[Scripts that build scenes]

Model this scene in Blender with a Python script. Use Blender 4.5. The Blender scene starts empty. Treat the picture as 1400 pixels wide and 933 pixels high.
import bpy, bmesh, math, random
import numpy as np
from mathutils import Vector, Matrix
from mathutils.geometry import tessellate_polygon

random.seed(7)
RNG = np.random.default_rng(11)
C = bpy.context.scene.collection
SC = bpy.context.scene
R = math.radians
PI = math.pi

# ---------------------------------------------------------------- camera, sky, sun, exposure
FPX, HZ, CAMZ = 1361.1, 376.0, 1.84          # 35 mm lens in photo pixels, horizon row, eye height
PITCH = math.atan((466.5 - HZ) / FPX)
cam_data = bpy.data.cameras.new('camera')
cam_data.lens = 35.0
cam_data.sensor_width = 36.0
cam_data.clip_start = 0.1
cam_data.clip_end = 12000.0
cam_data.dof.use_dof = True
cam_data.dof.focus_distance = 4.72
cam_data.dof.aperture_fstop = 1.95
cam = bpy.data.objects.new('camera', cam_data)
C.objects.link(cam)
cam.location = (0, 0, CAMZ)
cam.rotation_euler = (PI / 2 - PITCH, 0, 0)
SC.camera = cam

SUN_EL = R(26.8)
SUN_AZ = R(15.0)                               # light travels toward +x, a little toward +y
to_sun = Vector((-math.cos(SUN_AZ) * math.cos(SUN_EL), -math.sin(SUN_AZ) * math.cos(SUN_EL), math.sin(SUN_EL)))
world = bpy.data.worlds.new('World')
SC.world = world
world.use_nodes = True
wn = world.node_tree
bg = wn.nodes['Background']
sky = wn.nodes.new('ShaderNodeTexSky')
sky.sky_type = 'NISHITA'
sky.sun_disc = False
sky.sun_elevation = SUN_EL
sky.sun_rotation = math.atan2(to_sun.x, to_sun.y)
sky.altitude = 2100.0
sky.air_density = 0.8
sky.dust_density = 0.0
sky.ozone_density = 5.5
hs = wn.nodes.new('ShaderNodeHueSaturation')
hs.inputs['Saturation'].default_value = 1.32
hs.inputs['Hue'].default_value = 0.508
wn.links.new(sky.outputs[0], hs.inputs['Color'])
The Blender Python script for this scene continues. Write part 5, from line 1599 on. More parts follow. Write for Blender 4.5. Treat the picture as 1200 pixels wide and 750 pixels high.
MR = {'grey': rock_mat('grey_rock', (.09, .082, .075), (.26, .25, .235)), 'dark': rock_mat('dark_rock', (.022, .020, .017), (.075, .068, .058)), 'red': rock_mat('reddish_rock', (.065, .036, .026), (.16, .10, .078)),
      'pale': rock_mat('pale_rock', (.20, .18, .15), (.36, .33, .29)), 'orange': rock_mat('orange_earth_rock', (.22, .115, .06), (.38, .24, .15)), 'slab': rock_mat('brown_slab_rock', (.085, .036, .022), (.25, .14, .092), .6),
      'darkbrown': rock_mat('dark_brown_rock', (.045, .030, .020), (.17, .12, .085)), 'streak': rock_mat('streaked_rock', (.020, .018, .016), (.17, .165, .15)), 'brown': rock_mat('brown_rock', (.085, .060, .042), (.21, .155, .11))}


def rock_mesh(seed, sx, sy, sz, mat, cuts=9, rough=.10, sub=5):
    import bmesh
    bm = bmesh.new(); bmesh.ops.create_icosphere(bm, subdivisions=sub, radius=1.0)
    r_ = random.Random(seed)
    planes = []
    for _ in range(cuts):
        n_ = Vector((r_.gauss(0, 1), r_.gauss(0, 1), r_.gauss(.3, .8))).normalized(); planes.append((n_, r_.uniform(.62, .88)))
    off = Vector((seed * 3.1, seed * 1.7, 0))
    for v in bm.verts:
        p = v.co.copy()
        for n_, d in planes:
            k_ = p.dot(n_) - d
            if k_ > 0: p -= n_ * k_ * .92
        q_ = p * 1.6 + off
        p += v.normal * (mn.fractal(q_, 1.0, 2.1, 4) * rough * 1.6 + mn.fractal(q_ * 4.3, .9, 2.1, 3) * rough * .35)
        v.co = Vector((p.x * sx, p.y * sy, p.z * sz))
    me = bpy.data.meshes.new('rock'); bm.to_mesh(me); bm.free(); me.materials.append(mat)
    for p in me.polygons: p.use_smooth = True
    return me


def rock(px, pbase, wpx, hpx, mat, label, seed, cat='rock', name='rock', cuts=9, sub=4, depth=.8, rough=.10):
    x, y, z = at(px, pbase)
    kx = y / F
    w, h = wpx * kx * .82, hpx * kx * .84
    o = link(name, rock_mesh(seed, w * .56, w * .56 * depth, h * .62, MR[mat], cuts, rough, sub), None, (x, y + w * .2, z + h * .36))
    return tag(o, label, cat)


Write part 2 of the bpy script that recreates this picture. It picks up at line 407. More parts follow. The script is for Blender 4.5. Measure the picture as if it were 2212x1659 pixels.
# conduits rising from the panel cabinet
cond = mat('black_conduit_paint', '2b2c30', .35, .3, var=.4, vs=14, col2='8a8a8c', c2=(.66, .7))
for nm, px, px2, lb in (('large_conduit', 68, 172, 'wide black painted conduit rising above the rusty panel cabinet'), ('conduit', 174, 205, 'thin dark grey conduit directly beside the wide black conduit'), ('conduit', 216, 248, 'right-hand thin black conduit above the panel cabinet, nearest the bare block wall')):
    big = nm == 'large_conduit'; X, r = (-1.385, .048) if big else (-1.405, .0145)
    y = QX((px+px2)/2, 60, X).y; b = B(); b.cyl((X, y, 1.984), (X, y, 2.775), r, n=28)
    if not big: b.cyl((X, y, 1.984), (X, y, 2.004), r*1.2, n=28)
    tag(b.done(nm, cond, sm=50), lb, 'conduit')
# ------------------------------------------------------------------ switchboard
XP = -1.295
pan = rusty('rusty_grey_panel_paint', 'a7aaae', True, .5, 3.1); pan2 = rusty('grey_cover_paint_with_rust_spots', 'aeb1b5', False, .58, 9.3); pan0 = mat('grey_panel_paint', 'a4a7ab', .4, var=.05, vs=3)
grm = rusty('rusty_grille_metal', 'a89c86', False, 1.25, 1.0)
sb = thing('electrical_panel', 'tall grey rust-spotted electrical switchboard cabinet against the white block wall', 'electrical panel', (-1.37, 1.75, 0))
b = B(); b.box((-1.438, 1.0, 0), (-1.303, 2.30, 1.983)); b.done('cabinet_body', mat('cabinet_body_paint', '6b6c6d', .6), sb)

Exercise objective
Write out each line of the data above again, exactly as given.

Written solution
Model this scene in Blender with a Python script. Use Blender 4.5. The Blender scene starts empty. Treat the picture as 1400 pixels wide and 933 pixels high.
import bpy, bmesh, math, random
import numpy as np
from mathutils import Vector, Matrix
from mathutils.geometry import tessellate_polygon

random.seed(7)
RNG = np.random.default_rng(11)
C = bpy.context.scene.collection
SC = bpy.context.scene
R = math.radians
PI = math.pi

# ---------------------------------------------------------------- camera, sky, sun, exposure
FPX, HZ, CAMZ = 1361.1, 376.0, 1.84          # 35 mm lens in photo pixels, horizon row, eye height
PITCH = math.atan((466.5 - HZ) / FPX)
cam_data = bpy.data.cameras.new('camera')
cam_data.lens = 35.0
cam_data.sensor_width = 36.0
cam_data.clip_start = 0.1
cam_data.clip_end = 12000.0
cam_data.dof.use_dof = True
cam_data.dof.focus_distance = 4.72
cam_data.dof.aperture_fstop = 1.95
cam = bpy.data.objects.new('camera', cam_data)
C.objects.link(cam)
cam.location = (0, 0, CAMZ)
cam.rotation_euler = (PI / 2 - PITCH, 0, 0)
SC.camera = cam

SUN_EL = R(26.8)
SUN_AZ = R(15.0)                               # light travels toward +x, a little toward +y
to_sun = Vector((-math.cos(SUN_AZ) * math.cos(SUN_EL), -math.sin(SUN_AZ) * math.cos(SUN_EL), math.sin(SUN_EL)))
world = bpy.data.worlds.new('World')
SC.world = world
world.use_nodes = True
wn = world.node_tree
bg = wn.nodes['Background']
sky = wn.nodes.new('ShaderNodeTexSky')
sky.sky_type = 'NISHITA'
sky.sun_disc = False
sky.sun_elevation = SUN_EL
sky.sun_rotation = math.atan2(to_sun.x, to_sun.y)
sky.altitude = 2100.0
sky.air_density = 0.8
sky.dust_density = 0.0
sky.ozone_density = 5.5
hs = wn.nodes.new('ShaderNodeHueSaturation')
hs.inputs['Saturation'].default_value = 1.32
hs.inputs['Hue'].default_value = 0.508
wn.links.new(sky.outputs[0], hs.inputs['Color'])
The Blender Python script for this scene continues. Write part 5, from line 1599 on. More parts follow. Write for Blender 4.5. Treat the picture as 1200 pixels wide and 750 pixels high.
MR = {'grey': rock_mat('grey_rock', (.09, .082, .075), (.26, .25, .235)), 'dark': rock_mat('dark_rock', (.022, .020, .017), (.075, .068, .058)), 'red': rock_mat('reddish_rock', (.065, .036, .026), (.16, .10, .078)),
      'pale': rock_mat('pale_rock', (.20, .18, .15), (.36, .33, .29)), 'orange': rock_mat('orange_earth_rock', (.22, .115, .06), (.38, .24, .15)), 'slab': rock_mat('brown_slab_rock', (.085, .036, .022), (.25, .14, .092), .6),
      'darkbrown': rock_mat('dark_brown_rock', (.045, .030, .020), (.17, .12, .085)), 'streak': rock_mat('streaked_rock', (.020, .018, .016), (.17, .165, .15)), 'brown': rock_mat('brown_rock', (.085, .060, .042), (.21, .155, .11))}


def rock_mesh(seed, sx, sy, sz, mat, cuts=9, rough=.10, sub=5):
    import bmesh
    bm = bmesh.new(); bmesh.ops.create_icosphere(bm, subdivisions=sub, radius=1.0)
    r_ = random.Random(seed)
    planes = []
    for _ in range(cuts):
        n_ = Vector((r_.gauss(0, 1), r_.gauss(0, 1), r_.gauss(.3, .8))).normalized(); planes.append((n_, r_.uniform(.62, .88)))
    off = Vector((seed * 3.1, seed * 1.7, 0))
    for v in bm.verts:
        p = v.co.copy()
        for n_, d in planes:
            k_ = p.dot(n_) - d
            if k_ > 0: p -= n_ * k_ * .92
        q_ = p * 1.6 + off
        p += v.normal * (mn.fractal(q_, 1.0, 2.1, 4) * rough * 1.6 + mn.fractal(q_ * 4.3, .9, 2.1, 3) * rough * .35)
        v.co = Vector((p.x * sx, p.y * sy, p.z * sz))
    me = bpy.data.meshes.new('rock'); bm.to_mesh(me); bm.free(); me.materials.append(mat)
    for p in me.polygons: p.use_smooth = True
    return me


def rock(px, pbase, wpx, hpx, mat, label, seed, cat='rock', name='rock', cuts=9, sub=4, depth=.8, rough=.10):
    x, y, z = at(px, pbase)
    kx = y / F
    w, h = wpx * kx * .82, hpx * kx * .84
    o = link(name, rock_mesh(seed, w * .56, w * .56 * depth, h * .62, MR[mat], cuts, rough, sub), None, (x, y + w * .2, z + h * .36))
    return tag(o, label, cat)


Write part 2 of the bpy script that recreates this picture. It picks up at line 407. More parts follow. The script is for Blender 4.5. Measure the picture as if it were 2212x1659 pixels.
# conduits rising from the panel cabinet
cond = mat('black_conduit_paint', '2b2c30', .35, .3, var=.4, vs=14, col2='8a8a8c', c2=(.66, .7))
for nm, px, px2, lb in (('large_conduit', 68, 172, 'wide black painted conduit rising above the rusty panel cabinet'), ('conduit', 174, 205, 'thin dark grey conduit directly beside the wide black conduit'), ('conduit', 216, 248, 'right-hand thin black conduit above the panel cabinet, nearest the bare block wall')):
    big = nm == 'large_conduit'; X, r = (-1.385, .048) if big else (-1.405, .0145)
    y = QX((px+px2)/2, 60, X).y; b = B(); b.cyl((X, y, 1.984), (X, y, 2.775), r, n=28)
    if not big: b.cyl((X, y, 1.984), (X, y, 2.004), r*1.2, n=28)
    tag(b.done(nm, cond, sm=50), lb, 'conduit')
# ------------------------------------------------------------------ switchboard
XP = -1.295
pan = rusty('rusty_grey_panel_paint', 'a7aaae', True, .5, 3.1); pan2 = rusty('grey_cover_paint_with_rust_spots', 'aeb1b5', False, .58, 9.3); pan0 = mat('grey_panel_paint', 'a4a7ab', .4, var=.05, vs=3)
grm = rusty('rusty_grille_metal', 'a89c86', False, 1.25, 1.0)
sb = thing('electrical_panel', 'tall grey rust-spotted electrical switchboard cabinet against the white block wall', 'electrical panel', (-1.37, 1.75, 0))
b = B(); b.box((-1.438, 1.0, 0), (-1.303, 2.30, 1.983)); b.done('cabinet_body', mat('cabinet_body_paint', '6b6c6d', .6), sb)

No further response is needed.